((

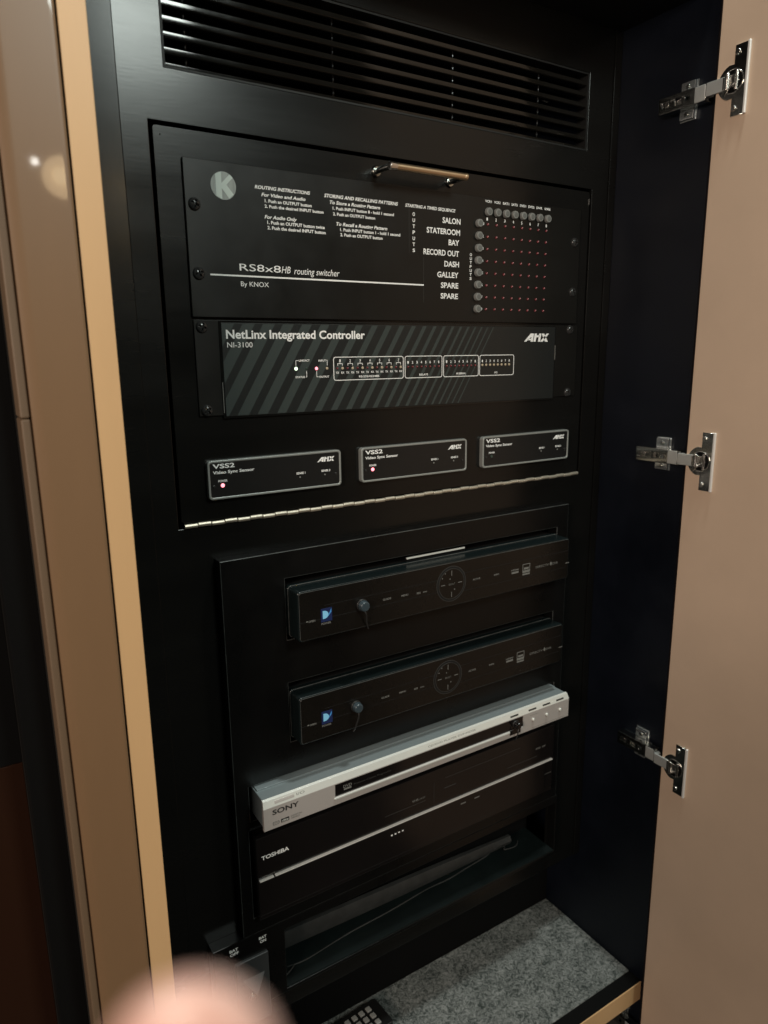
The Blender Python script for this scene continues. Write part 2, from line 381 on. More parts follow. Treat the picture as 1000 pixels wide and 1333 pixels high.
# hinged access panel
acc = thing('hinged_panel', 'black hinged panel with brass handle carrying the rack units, piano hinge along its bottom', 'panel', (0, 0, -321))
def A_(name, bm, m, label=None, smooth=False):
    bmesh.ops.translate(bm, verts=bm.verts, vec=(0, 0, 321)); return obj(name, bm, m, acc, label, smooth)
t = B(); prism(t, rr(-263.2, 258.8, -318.6, 22.2, 3.2, 4), 0.2, 5, 0.6); A_('panel_board', t, 'panel', smooth=True)
kn = B(); cyl(kn, (-6.2, -1.2, 0), (6.2, -1.2, 0), 2.2, n=14, bev=0.3)
k0 = obj('hinge_knuckle', kn, 'hinge', acc, smooth=True); k0.location = Vector((-255, 0, -0.4)) * S
for k in range(1, 40): inst(k0, (-255 + 13 * k, 0.25 * (k % 2), -0.4 + (0.35 if k % 2 else -0.15)), acc)
A_('screw', disc(B(), -257, 15, 0.8, 0.1, 10, h=0.2), 'groove', 'pinhole in the corner')
A_('screw', box(B(), 257.2, 258.2, -0.6, 0.1, 8, 14), 'nickel_dark', 'small latch edge')
# handle
hd = B(); cyl(hd, (-40, -27, 10.2), (44.5, -27, 10.2), 3.3, n=20, bev=1.2); h = A_('handle', hd, 'brass', 'brass grip bar on chrome posts', True)
def sub(name, bm, m, par, smooth=True):
    bmesh.ops.translate(bm, verts=bm.verts, vec=(0, 0, 321)); return obj(name, bm, m, par, None, smooth)
t = B(); cyl(t, (-47.5, -27, 10.2), (-38.5, -27, 10.2), 4.0, 3.5, n=20, bev=0.8); sub('collar', t, 'nickel', h)
t = B(); cyl(t, (43.5, -27, 10.2), (47.5, -27, 10.2), 3.5, 3.7, n=20, bev=0.8); sub('collar', t, 'brass', h)
for x in (-45.5, 45.5):
    t = B(); tube(t, [(x, 0.3, 10.2), (x * 1.01, -8, 10.2), (x, -16, 10.2), (x * 0.98, -25.5, 10.2)], 2.8, 12); cyl(t, (x, 0.3, 10.2), (x, -2.5, 10.2), 6, 4.5, n=18, bev=0.5); sub('post', t, 'nickel_dark', h)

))

● **Objective**
Exclude the pictures. Write out the remaining data exactly.

● **The output**
The Blender Python script for this scene continues. Write part 2, from line 381 on. More parts follow. Treat the picture as 1000 pixels wide and 1333 pixels high.
# hinged access panel
acc = thing('hinged_panel', 'black hinged panel with brass handle carrying the rack units, piano hinge along its bottom', 'panel', (0, 0, -321))
def A_(name, bm, m, label=None, smooth=False):
    bmesh.ops.translate(bm, verts=bm.verts, vec=(0, 0, 321)); return obj(name, bm, m, acc, label, smooth)
t = B(); prism(t, rr(-263.2, 258.8, -318.6, 22.2, 3.2, 4), 0.2, 5, 0.6); A_('panel_board', t, 'panel', smooth=True)
kn = B(); cyl(kn, (-6.2, -1.2, 0), (6.2, -1.2, 0), 2.2, n=14, bev=0.3)
k0 = obj('hinge_knuckle', kn, 'hinge', acc, smooth=True); k0.location = Vector((-255, 0, -0.4)) * S
for k in range(1, 40): inst(k0, (-255 + 13 * k, 0.25 * (k % 2), -0.4 + (0.35 if k % 2 else -0.15)), acc)
A_('screw', disc(B(), -257, 15, 0.8, 0.1, 10, h=0.2), 'groove', 'pinhole in the corner')
A_('screw', box(B(), 257.2, 258.2, -0.6, 0.1, 8, 14), 'nickel_dark', 'small latch edge')
# handle
hd = B(); cyl(hd, (-40, -27, 10.2), (44.5, -27, 10.2), 3.3, n=20, bev=1.2); h = A_('handle', hd, 'brass', 'brass grip bar on chrome posts', True)
def sub(name, bm, m, par, smooth=True):
    bmesh.ops.translate(bm, verts=bm.verts, vec=(0, 0, 321)); return obj(name, bm, m, par, None, smooth)
t = B(); cyl(t, (-47.5, -27, 10.2), (-38.5, -27, 10.2), 4.0, 3.5, n=20, bev=0.8); sub('collar', t, 'nickel', h)
t = B(); cyl(t, (43.5, -27, 10.2), (47.5, -27, 10.2), 3.5, 3.7, n=20, bev=0.8); sub('collar', t, 'brass', h)
for x in (-45.5, 45.5):
    t = B(); tube(t, [(x, 0.3, 10.2), (x * 1.01, -8, 10.2), (x, -16, 10.2), (x * 0.98, -25.5, 10.2)], 2.8, 12); cyl(t, (x, 0.3, 10.2), (x, -2.5, 10.2), 6, 4.5, n=18, bev=0.5); sub('post', t, 'nickel_dark', h)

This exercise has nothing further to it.